Even before these, however, there’s the startling opener, ‘Shakedown’. Buzzing in with radio hiss then settling into a heartstopping riff, it finds Deborah rapping more sassily than ever, with the gauche mix of aplomb and incompetence that is hers alone. Tough as old boots but still 45 times as pretty, she’s rattling on like a scattergun about the Pope and a telescope and how that’s a nice spot and should she kiss it? It shouldn’t work; it does, flying off the disc like an animated bonfire, saying ‘Woo-hoo, Blondie are back!’
Which, remarkably, they are. When 1999’s No Exit, their first album in 17 years, yielded a number one in ‘Maria’, all seemed back on track. But again fate was cruel. This eighth album (co-produced by early ally Craig Leon) took ages to make – tapes were lost, label chaos occurred. The usual for Blondie, for whom even being the biggest band on Earth through the New Wave era wasn’t easy. As ever, they have overcome, and now sound like a punky Prince, a grubby, arty Abba.

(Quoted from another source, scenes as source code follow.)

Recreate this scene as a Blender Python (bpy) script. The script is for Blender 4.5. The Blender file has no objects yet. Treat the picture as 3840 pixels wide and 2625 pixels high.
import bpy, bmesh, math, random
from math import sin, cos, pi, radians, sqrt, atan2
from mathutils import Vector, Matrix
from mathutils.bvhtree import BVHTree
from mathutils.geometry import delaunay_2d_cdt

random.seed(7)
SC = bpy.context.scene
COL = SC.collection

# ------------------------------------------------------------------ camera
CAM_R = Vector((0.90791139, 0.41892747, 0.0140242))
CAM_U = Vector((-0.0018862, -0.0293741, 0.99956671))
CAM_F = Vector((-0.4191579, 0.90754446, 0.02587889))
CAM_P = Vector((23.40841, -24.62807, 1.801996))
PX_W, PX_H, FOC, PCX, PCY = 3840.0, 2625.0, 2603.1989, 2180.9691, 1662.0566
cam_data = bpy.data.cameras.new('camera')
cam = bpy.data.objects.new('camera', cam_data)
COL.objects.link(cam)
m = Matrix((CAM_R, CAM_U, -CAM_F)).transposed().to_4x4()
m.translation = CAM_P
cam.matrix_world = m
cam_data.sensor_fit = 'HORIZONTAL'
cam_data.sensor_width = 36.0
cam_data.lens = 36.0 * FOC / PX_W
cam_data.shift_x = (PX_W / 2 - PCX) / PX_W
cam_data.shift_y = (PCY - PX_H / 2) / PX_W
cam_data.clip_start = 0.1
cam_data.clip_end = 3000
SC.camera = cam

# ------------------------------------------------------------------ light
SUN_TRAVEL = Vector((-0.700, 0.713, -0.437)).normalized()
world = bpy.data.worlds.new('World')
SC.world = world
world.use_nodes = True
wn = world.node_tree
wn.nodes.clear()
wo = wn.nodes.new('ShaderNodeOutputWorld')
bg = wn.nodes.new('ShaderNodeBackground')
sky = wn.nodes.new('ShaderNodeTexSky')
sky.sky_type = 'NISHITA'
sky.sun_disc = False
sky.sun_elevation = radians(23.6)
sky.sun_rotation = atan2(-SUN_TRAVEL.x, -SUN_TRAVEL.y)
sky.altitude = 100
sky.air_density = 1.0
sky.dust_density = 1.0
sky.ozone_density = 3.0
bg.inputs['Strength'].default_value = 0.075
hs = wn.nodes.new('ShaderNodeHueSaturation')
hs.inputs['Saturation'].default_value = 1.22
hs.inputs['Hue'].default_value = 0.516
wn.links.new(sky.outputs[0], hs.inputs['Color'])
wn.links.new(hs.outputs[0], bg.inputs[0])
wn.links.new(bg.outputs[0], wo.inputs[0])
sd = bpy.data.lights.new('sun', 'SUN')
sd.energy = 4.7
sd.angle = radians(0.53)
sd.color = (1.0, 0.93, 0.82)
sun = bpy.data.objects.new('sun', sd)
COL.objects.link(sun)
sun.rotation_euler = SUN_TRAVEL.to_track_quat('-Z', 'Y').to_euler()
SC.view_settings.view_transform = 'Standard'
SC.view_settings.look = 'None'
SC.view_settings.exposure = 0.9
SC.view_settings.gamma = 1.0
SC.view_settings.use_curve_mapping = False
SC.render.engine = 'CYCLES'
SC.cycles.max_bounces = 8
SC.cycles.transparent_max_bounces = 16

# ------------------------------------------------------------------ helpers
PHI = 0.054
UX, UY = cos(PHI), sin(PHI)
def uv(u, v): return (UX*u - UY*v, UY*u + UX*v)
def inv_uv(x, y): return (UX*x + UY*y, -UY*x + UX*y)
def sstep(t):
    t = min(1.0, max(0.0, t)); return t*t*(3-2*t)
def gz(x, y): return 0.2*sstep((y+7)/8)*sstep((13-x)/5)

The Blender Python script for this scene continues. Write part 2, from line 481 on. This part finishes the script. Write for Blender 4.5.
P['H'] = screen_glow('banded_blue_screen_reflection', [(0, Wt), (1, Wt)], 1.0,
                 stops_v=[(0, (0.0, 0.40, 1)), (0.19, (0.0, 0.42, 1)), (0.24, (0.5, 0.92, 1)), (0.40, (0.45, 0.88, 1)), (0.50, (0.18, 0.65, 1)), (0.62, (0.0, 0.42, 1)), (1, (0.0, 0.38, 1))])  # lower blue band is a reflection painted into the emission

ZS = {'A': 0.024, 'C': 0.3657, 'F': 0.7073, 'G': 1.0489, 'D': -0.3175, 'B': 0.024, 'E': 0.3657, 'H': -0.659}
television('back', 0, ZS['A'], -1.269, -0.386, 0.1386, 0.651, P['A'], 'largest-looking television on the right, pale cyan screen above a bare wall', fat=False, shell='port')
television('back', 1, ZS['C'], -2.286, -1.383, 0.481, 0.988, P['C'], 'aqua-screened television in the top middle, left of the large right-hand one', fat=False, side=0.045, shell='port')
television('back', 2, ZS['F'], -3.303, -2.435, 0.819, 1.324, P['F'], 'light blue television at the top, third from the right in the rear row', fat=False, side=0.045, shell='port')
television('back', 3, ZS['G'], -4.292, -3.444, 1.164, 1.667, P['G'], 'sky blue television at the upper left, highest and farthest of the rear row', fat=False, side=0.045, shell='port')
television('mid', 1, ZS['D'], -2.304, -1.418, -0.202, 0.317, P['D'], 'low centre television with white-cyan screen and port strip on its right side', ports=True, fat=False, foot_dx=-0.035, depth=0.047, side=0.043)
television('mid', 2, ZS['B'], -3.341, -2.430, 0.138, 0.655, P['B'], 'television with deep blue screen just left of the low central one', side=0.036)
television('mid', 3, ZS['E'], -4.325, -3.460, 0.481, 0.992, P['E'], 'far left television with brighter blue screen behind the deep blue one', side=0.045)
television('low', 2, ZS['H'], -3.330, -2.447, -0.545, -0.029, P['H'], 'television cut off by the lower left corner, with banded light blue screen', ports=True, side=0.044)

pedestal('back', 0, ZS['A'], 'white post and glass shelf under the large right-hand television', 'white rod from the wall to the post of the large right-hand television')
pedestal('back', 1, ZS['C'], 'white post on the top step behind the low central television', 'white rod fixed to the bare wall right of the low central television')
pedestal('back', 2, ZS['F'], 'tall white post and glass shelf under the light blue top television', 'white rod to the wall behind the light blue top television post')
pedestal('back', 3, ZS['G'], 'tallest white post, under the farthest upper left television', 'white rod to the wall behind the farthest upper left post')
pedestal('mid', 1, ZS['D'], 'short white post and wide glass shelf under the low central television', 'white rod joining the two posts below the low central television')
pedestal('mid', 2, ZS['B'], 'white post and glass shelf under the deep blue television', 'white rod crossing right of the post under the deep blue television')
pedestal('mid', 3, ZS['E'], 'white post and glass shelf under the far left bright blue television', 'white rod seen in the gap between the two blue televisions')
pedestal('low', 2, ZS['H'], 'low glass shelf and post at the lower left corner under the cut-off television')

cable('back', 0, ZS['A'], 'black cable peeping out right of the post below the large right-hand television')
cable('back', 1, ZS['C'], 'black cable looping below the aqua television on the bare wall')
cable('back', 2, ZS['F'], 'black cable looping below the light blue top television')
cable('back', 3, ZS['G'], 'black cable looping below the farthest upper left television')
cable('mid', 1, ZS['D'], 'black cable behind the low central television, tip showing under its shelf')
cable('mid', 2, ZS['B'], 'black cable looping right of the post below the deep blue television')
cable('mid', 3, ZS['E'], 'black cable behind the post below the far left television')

If you’re not Warhol-wowed by astute, just-clean-enough and just-dirty-enough thrill rides like ‘Golden Rod’, ‘End To End’ and ‘Diamond Bridge’, a hex upon you. ‘Hello Joe’ is a tribute to Mr. Ramone, ‘Desire Brings Me Back’ is abstract beatnik jazz, ‘The Tingler’ tingles and tingles good. Harry sings like a fanged honey; Stein, Burke and Destri ride again. Rip any doubts to shreds: the Queen is alive.